▸ Rows from a 3D scene dataset:
__________________________________________________

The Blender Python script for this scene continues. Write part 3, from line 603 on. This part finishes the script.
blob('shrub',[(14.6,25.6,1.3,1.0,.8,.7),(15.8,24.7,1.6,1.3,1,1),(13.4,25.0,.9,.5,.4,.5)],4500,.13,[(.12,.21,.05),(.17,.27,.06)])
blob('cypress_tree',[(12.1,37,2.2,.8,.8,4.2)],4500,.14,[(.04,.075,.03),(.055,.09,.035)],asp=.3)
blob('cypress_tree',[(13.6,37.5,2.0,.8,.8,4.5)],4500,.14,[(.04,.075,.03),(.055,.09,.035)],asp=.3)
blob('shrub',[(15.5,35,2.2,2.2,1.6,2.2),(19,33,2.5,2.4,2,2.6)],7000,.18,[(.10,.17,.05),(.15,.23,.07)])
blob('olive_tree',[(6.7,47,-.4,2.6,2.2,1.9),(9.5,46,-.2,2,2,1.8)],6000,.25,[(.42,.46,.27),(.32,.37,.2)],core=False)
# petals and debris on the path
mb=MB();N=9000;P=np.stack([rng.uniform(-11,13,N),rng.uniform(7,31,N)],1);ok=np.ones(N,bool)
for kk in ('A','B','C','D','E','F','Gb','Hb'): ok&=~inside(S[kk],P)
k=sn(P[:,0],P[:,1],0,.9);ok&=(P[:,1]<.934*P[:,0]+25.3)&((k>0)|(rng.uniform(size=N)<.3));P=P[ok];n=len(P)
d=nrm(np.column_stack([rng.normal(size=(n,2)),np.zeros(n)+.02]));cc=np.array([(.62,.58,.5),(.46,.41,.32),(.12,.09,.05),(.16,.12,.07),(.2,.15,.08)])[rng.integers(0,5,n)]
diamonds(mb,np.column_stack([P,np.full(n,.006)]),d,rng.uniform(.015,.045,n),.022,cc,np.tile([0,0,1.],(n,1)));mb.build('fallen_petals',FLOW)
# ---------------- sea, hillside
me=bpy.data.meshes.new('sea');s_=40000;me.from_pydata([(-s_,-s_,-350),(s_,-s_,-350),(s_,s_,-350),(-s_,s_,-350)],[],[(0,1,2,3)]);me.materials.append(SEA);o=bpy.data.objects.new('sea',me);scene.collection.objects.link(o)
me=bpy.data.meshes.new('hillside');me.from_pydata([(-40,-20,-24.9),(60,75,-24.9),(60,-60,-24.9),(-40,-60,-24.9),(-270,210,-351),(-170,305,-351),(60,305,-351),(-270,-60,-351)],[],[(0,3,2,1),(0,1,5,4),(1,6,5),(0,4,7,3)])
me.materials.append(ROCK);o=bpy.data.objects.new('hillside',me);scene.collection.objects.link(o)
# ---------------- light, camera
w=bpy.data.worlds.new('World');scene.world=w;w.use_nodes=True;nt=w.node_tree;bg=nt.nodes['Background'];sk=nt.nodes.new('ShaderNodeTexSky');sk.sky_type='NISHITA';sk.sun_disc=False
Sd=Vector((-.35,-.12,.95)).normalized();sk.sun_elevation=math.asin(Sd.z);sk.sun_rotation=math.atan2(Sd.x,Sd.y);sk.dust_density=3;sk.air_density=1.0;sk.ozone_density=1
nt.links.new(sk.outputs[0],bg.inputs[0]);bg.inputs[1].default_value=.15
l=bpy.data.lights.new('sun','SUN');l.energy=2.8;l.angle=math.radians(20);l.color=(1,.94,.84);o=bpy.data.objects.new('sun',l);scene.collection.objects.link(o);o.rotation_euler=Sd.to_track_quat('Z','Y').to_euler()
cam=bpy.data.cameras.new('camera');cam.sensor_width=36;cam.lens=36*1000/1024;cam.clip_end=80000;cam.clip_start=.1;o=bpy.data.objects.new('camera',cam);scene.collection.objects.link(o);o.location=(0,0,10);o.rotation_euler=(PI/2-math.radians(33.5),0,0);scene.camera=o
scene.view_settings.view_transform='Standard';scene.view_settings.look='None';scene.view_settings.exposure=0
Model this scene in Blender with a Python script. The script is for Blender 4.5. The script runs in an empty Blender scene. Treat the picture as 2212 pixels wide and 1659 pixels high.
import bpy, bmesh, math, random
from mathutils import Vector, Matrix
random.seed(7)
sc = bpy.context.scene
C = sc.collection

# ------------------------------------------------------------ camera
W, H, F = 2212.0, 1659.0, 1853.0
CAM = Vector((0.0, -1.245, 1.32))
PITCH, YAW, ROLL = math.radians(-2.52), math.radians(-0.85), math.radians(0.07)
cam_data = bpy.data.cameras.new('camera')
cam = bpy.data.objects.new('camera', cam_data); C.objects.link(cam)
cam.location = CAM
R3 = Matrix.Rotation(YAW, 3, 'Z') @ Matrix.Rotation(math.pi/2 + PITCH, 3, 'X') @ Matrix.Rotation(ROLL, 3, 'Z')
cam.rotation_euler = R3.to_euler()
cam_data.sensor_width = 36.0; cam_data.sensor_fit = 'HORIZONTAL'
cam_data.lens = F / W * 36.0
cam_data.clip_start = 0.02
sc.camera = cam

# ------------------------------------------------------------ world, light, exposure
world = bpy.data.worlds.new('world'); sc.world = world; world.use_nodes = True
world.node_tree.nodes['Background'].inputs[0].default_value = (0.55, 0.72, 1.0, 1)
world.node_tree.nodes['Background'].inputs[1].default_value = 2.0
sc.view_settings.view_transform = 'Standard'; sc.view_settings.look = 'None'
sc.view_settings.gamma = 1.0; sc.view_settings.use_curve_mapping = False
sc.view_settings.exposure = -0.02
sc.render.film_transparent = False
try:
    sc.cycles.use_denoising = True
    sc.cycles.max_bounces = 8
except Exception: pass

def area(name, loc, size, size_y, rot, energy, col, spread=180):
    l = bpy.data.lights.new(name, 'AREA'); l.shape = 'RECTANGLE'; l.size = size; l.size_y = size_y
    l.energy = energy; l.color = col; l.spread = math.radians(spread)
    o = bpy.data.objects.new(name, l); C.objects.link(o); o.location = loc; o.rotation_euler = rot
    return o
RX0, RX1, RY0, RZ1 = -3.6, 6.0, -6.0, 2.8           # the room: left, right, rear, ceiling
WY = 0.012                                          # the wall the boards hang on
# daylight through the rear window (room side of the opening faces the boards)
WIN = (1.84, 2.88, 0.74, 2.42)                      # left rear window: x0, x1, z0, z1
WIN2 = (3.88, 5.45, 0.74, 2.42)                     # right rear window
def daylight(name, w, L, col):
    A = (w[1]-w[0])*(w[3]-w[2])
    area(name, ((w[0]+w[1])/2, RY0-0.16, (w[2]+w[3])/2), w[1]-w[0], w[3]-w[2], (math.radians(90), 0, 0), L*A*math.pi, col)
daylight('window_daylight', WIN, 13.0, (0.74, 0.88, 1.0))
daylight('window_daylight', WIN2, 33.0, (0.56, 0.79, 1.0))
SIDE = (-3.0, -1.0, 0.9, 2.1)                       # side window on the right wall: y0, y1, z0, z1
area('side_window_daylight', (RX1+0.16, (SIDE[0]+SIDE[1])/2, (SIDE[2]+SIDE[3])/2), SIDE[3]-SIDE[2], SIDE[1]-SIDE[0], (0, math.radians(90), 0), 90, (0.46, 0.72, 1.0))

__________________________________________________

▸ Work to be completed: Begin with the first line of the records and reproduce each line as is, ending with the line that holds "# ---------------- sea, hillside".

▸ Solved problem:
The Blender Python script for this scene continues. Write part 3, from line 603 on. This part finishes the script.
blob('shrub',[(14.6,25.6,1.3,1.0,.8,.7),(15.8,24.7,1.6,1.3,1,1),(13.4,25.0,.9,.5,.4,.5)],4500,.13,[(.12,.21,.05),(.17,.27,.06)])
blob('cypress_tree',[(12.1,37,2.2,.8,.8,4.2)],4500,.14,[(.04,.075,.03),(.055,.09,.035)],asp=.3)
blob('cypress_tree',[(13.6,37.5,2.0,.8,.8,4.5)],4500,.14,[(.04,.075,.03),(.055,.09,.035)],asp=.3)
blob('shrub',[(15.5,35,2.2,2.2,1.6,2.2),(19,33,2.5,2.4,2,2.6)],7000,.18,[(.10,.17,.05),(.15,.23,.07)])
blob('olive_tree',[(6.7,47,-.4,2.6,2.2,1.9),(9.5,46,-.2,2,2,1.8)],6000,.25,[(.42,.46,.27),(.32,.37,.2)],core=False)
# petals and debris on the path
mb=MB();N=9000;P=np.stack([rng.uniform(-11,13,N),rng.uniform(7,31,N)],1);ok=np.ones(N,bool)
for kk in ('A','B','C','D','E','F','Gb','Hb'): ok&=~inside(S[kk],P)
k=sn(P[:,0],P[:,1],0,.9);ok&=(P[:,1]<.934*P[:,0]+25.3)&((k>0)|(rng.uniform(size=N)<.3));P=P[ok];n=len(P)
d=nrm(np.column_stack([rng.normal(size=(n,2)),np.zeros(n)+.02]));cc=np.array([(.62,.58,.5),(.46,.41,.32),(.12,.09,.05),(.16,.12,.07),(.2,.15,.08)])[rng.integers(0,5,n)]
diamonds(mb,np.column_stack([P,np.full(n,.006)]),d,rng.uniform(.015,.045,n),.022,cc,np.tile([0,0,1.],(n,1)));mb.build('fallen_petals',FLOW)
# ---------------- sea, hillside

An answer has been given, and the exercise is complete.